> Given task: The listing below is to be output in its exact form.

> Source excerpt:

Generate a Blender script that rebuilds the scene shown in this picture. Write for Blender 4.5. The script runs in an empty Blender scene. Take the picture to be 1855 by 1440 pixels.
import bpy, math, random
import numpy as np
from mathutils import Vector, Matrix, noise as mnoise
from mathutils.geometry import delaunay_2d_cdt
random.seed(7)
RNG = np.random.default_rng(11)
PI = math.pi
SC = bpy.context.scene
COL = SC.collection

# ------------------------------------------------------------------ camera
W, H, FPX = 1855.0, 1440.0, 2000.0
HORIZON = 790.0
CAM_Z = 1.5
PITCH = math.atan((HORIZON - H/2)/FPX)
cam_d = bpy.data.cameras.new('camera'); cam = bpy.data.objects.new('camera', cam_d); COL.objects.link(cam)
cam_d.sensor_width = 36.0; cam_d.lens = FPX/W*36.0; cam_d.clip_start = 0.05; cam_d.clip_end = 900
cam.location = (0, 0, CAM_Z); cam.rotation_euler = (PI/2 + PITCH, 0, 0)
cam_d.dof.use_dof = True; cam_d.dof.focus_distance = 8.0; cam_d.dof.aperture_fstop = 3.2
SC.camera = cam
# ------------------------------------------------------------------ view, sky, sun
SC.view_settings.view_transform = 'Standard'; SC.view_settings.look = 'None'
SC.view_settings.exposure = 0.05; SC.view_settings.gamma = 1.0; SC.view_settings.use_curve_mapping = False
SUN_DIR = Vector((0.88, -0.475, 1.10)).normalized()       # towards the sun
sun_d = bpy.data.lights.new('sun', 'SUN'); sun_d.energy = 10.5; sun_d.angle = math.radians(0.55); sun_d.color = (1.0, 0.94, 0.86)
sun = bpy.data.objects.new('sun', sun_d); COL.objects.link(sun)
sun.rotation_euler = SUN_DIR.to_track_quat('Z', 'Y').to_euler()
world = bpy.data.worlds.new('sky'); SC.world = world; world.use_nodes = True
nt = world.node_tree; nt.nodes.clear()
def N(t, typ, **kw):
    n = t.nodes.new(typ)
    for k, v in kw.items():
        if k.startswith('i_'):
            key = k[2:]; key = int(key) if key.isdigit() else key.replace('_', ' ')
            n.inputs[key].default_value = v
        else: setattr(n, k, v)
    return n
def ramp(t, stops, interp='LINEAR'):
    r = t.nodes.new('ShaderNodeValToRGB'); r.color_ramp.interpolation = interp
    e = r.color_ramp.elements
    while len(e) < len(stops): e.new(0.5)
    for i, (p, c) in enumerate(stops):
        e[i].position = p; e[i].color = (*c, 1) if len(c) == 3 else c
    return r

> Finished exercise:
Generate a Blender script that rebuilds the scene shown in this picture. Write for Blender 4.5. The script runs in an empty Blender scene. Take the picture to be 1855 by 1440 pixels.
import bpy, math, random
import numpy as np
from mathutils import Vector, Matrix, noise as mnoise
from mathutils.geometry import delaunay_2d_cdt
random.seed(7)
RNG = np.random.default_rng(11)
PI = math.pi
SC = bpy.context.scene
COL = SC.collection

# ------------------------------------------------------------------ camera
W, H, FPX = 1855.0, 1440.0, 2000.0
HORIZON = 790.0
CAM_Z = 1.5
PITCH = math.atan((HORIZON - H/2)/FPX)
cam_d = bpy.data.cameras.new('camera'); cam = bpy.data.objects.new('camera', cam_d); COL.objects.link(cam)
cam_d.sensor_width = 36.0; cam_d.lens = FPX/W*36.0; cam_d.clip_start = 0.05; cam_d.clip_end = 900
cam.location = (0, 0, CAM_Z); cam.rotation_euler = (PI/2 + PITCH, 0, 0)
cam_d.dof.use_dof = True; cam_d.dof.focus_distance = 8.0; cam_d.dof.aperture_fstop = 3.2
SC.camera = cam
# ------------------------------------------------------------------ view, sky, sun
SC.view_settings.view_transform = 'Standard'; SC.view_settings.look = 'None'
SC.view_settings.exposure = 0.05; SC.view_settings.gamma = 1.0; SC.view_settings.use_curve_mapping = False
SUN_DIR = Vector((0.88, -0.475, 1.10)).normalized()       # towards the sun
sun_d = bpy.data.lights.new('sun', 'SUN'); sun_d.energy = 10.5; sun_d.angle = math.radians(0.55); sun_d.color = (1.0, 0.94, 0.86)
sun = bpy.data.objects.new('sun', sun_d); COL.objects.link(sun)
sun.rotation_euler = SUN_DIR.to_track_quat('Z', 'Y').to_euler()
world = bpy.data.worlds.new('sky'); SC.world = world; world.use_nodes = True
nt = world.node_tree; nt.nodes.clear()
def N(t, typ, **kw):
    n = t.nodes.new(typ)
    for k, v in kw.items():
        if k.startswith('i_'):
            key = k[2:]; key = int(key) if key.isdigit() else key.replace('_', ' ')
            n.inputs[key].default_value = v
        else: setattr(n, k, v)
    return n
def ramp(t, stops, interp='LINEAR'):
    r = t.nodes.new('ShaderNodeValToRGB'); r.color_ramp.interpolation = interp
    e = r.color_ramp.elements
    while len(e) < len(stops): e.new(0.5)
    for i, (p, c) in enumerate(stops):
        e[i].position = p; e[i].color = (*c, 1) if len(c) == 3 else c
    return r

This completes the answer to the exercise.